Kritik an Türkis-Blau: "So viel Missachtung gab’s noch nie"

Kritik an Türkis-Blau: "So viel Missachtung gab’s noch nie"
Im Parlament herrscht dicke Luft, weil sich die Opposition seit Monaten von Türkis-Blau gefrotzelt fühlt.

Nachdem in den Schulen die Zeugnisse verteilt wurden, es sich auf den Autobahnen gen Süden bereits staut und das Interesse an innenpolitischen Vorgängen aufgrund der Sommerferien zu sinken beginnt, wird im Parlament noch einmal heftig debattiert: Denn auf Verlangen der SPÖ wird im Hohen Haus am Freitag eine Sondersitzung als Protest gegen die Einführung des 12-Stunden-Tages über die Bühne gehen. Und weil er und Kanzler Sebastian Kurz vorher leider verhindert seien, müsse man die Sitzung eben an diesem für die Opposition undankbaren Termin abhalten, erklärte Nationalratspräsident Wolfgang Sobotka ( ÖVP) jüngst.

Neos: "Tiefpunkt"

Es ist dies nur eine von vielen Episoden im Parlament, in denen sich die Opposition von der Regierung gefrotzelt fühlt, wie Neos-Vizeklubchef Nikolaus Scherak zum KURIER sagt: „Die Beziehung zwischen Regierung und Parlament ist an einem Tiefpunkt angelangt. So viel Missachtung gegenüber der parlamentarischen Praxis hat es wirklich noch nie gegeben.“

Der Oppositionelle behauptet, dass die Regierung „mit allen zur Verfügung stehenden Mitteln zu verhindern versucht, dass es ein starkes Parlament als Kontrollorgan gibt“. Um dies zu untermauern, zählen die Pinken nun sieben türkis-blaue Parlamentssünden der vergangenen Monate auf:

1. Verkürzung von Debatten:

Wie schon bei der Aufhebung des Rauchverbots brachten die Regierungsparteien die Arbeitszeitflexibilisierung via Initiativantrag ein – so fällt eine Begutachtung des Gesetzes weg, womit die Regierung wiederum eine für sie unangenehme Debatte verkürzt.

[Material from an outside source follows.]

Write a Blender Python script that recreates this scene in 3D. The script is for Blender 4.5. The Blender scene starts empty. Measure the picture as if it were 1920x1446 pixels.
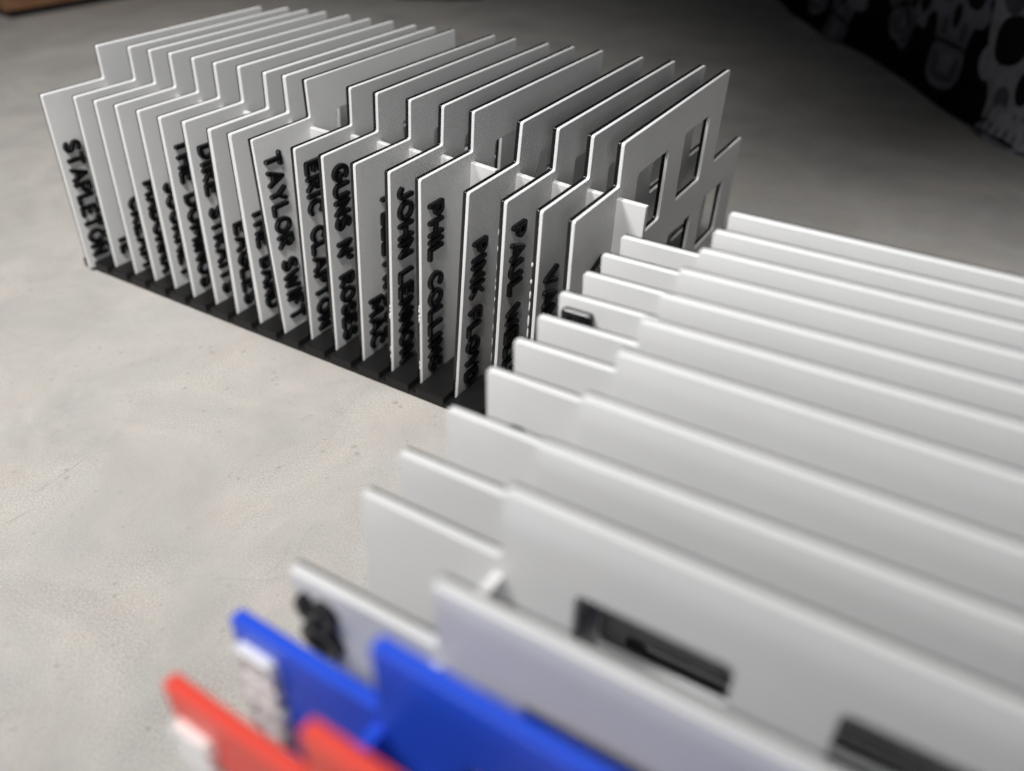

Parlamentarische Gepflogenheit war stets eine Begutachtung über sechs Wochen – die Arbeitszeitflexibilisierung wird allerdings schon drei Wochen nach der Beantragung beschlossen. Beim Überwachungspaket betrug die Begutachtung nur drei Wochen, ein Datenschutzgesetz wurde gar nur zwölf Tage begutachtet – für das ordentliche Prüfen eines gesetzlichen Vorhabens sei dies zu kurz, so Scherak.

2. Versteckte Änderungen:

Zum Datenschutz-Deregulierungsgesetz wurde erst am Tag des Beschlusses ein Abänderungsantrag des eigentlichen Vorhabens eingebracht. Prüfen konnte die Opposition dies kaum mehr.

3. Expertenkritik nur geheim:

In Experten-Hearings ist es Fraktionen in Ausschüssen erlaubt, externe Auskenner zum debattierten Gesetz Stellung beziehen zu lassen – das ist in der Regel öffentlich. Nicht so beim Überwachungspaket: Da wurde eine öffentliche Ausschusssitzung von Türkis-Blau verhindert.

4. Verfassungsrichter-Hearings:

Noch bevor sich alle Kandidaten bei den Abgeordneten beworben hatten, sickerte bereits durch, wer kraft der koalitionären Mehrheit den vom Nationalrat vergebenen VfGH-Sessel erbt. „Eine Farce“, so die Neos.

5. Präsidenten-Rochade:

Während der Koalitionsverhandlungen ließen sich die Minister-Fixstarter Elisabeth Köstinger und Norbert Hofer mit den Stimmen von ÖVP und FPÖ zu Nationalratspräsidenten wählen. Köstinger bekleidete damit nur 39 Tage das formal zweithöchste Amt der Republik – damit wurde es laut Kritikern zum „Durchhaus“.

6. Abwesenheiten:

Vor allem Kanzler Kurz fehle häufig die Zeit, um auf der Regierungsbank Platz zu nehmen, klagt Neos-Vizechef Scherak. Bei mehreren an Kurz gerichteten Aktuellen Stunden der Opposition ließ sich der Bundeskanzler bereits vertreten.

7. EU-Ratspräsidentschaft:

Die Neos kreiden an, dass das Parlament kaum am Programm der EU-Ratspräsidentschaft mitwirken durfte. Weil man mit Ministern nur schwierig Termine für den EU-Hauptausschuss finde, sei man in EU-Fragen generell kaum eingebunden.